I cover my bunch of dill with a paper bag to block dust from accumulating on the leaves. I cut the bottom from the bag and cut holes in the bag to promote air flow.

How long to dry dill

It takes one to three weeks for the dill to dry. If you use a paper bag over your dill, write on the bag the date you hung the bunch of dill. The leaves and stem change from flexible to brittle as the stems dry. The stems may dry at different rates. To determine if the leaves have dried, roll a few leaves between your thumbs and fingers. If the leaves feel brittle or release easily from the stem, then the leaves are dry.
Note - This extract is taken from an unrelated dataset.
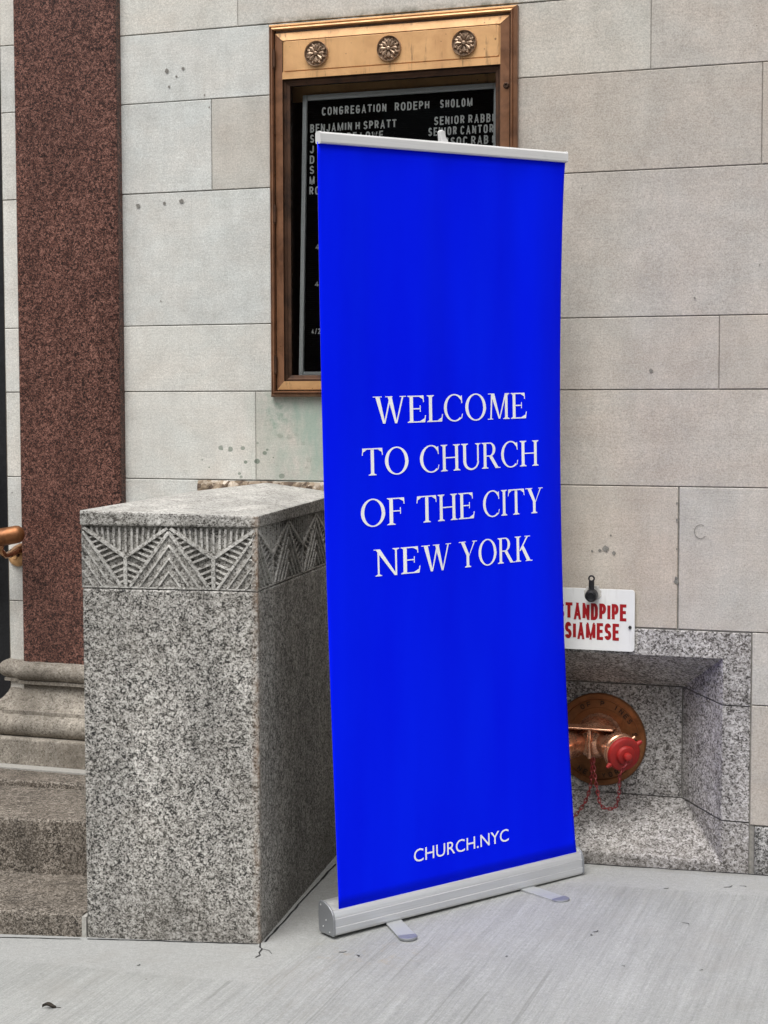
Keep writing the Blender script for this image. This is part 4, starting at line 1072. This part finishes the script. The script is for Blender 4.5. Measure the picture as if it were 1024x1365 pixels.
rows_ = [(.892, [('CONGREGATION', -1.972, -1.760), ('RODEPH', -1.733, -1.622), ('SHOLOM', -1.588, -1.486)]),
         (.841, [('BENJAMIN H SPRATT', -2.010, -1.727), ('SENIOR RABBI', -1.606, -1.419)]),
         (.8085, [('SHAYNA DE LOWE', -2.010, -1.770), ('SENIOR CANTOR', -1.624, -1.419)]),
         (.776, [('J', -2.010, -1.997), ('ASSOC RAB I', -1.592, -1.419)]),
         (.7435, [('D', -2.010, -1.995), ('RABBI', -1.498, -1.419)]),
         (.711, [('S', -2.010, -1.995)]), (.6785, [('M', -2.010, -1.993)]), (.646, [('RO', -2.010, -1.976)]),
         (.474, [('4', -1.987, -1.974)]), (.358, [('4', -1.987, -1.974)]), (.210, [('4/2', -1.996, -1.966)])]
words_ = []
for z0, items in rows_:
    for s_, a, b in items:
        parts_ = s_.split(' ')
        adv_ = lambda q: sum(max(STROKES[c][0], 0) + .175 + .2 for c in q) - .2
        tot = sum(adv_(q) for q in parts_) + .55 * (len(parts_) - 1); pos = a
        for q in parts_:
            wd_ = adv_(q) / tot * (b - a); words_.append((q, pos, pos + wd_, z0)); pos += wd_ + .55 / tot * (b - a)
for q, a, b, z0 in words_:
    tx = MB(); h_ = .0262 if z0 > .6 else .0175
    block_word(tx, q, a, b, z0 - .001, z0 - .001 + h_, lambda x, z, l: (TB(x, z)[0], by(TB(x, z)[1]) + .0018 - l, TB(x, z)[1]), .175, .2)
    tx.build('white_lettering', M['letter_white'], lb)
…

Removing and chopping dried dill

Dried dill is dull colored and brittle. The objective is to remove the leaves from the stems since on the leaves. I was taught to lay a stem of dill on a cutting board and use a sharp knife to begin cutting off the leaves starting at the tip of a stem. But I prefer using scissors to snip the leaves to less than 1/4 inch. I cut the leaves while holding the stem in a deep bowl since the leaves have a tendancy to go flying when I cut them. Discard the stems.

Storing dill

Store dried dill in an airtight container like a resealable plastic burp-type container or an empty baby food jar. I use an empty dill container I purchased from store years ago. Each year, I toss the little remaining dill in the jar, thoroughly clean the jar, and then refill the jar with freshly dried dill.

TIP: An alternative storage option, instead of drying dill, is to place fresh sprigs of dill in a sealable plastic bag and then store in the freezer. No need to thaw for use. Snip dill leaves in your favorite recipes.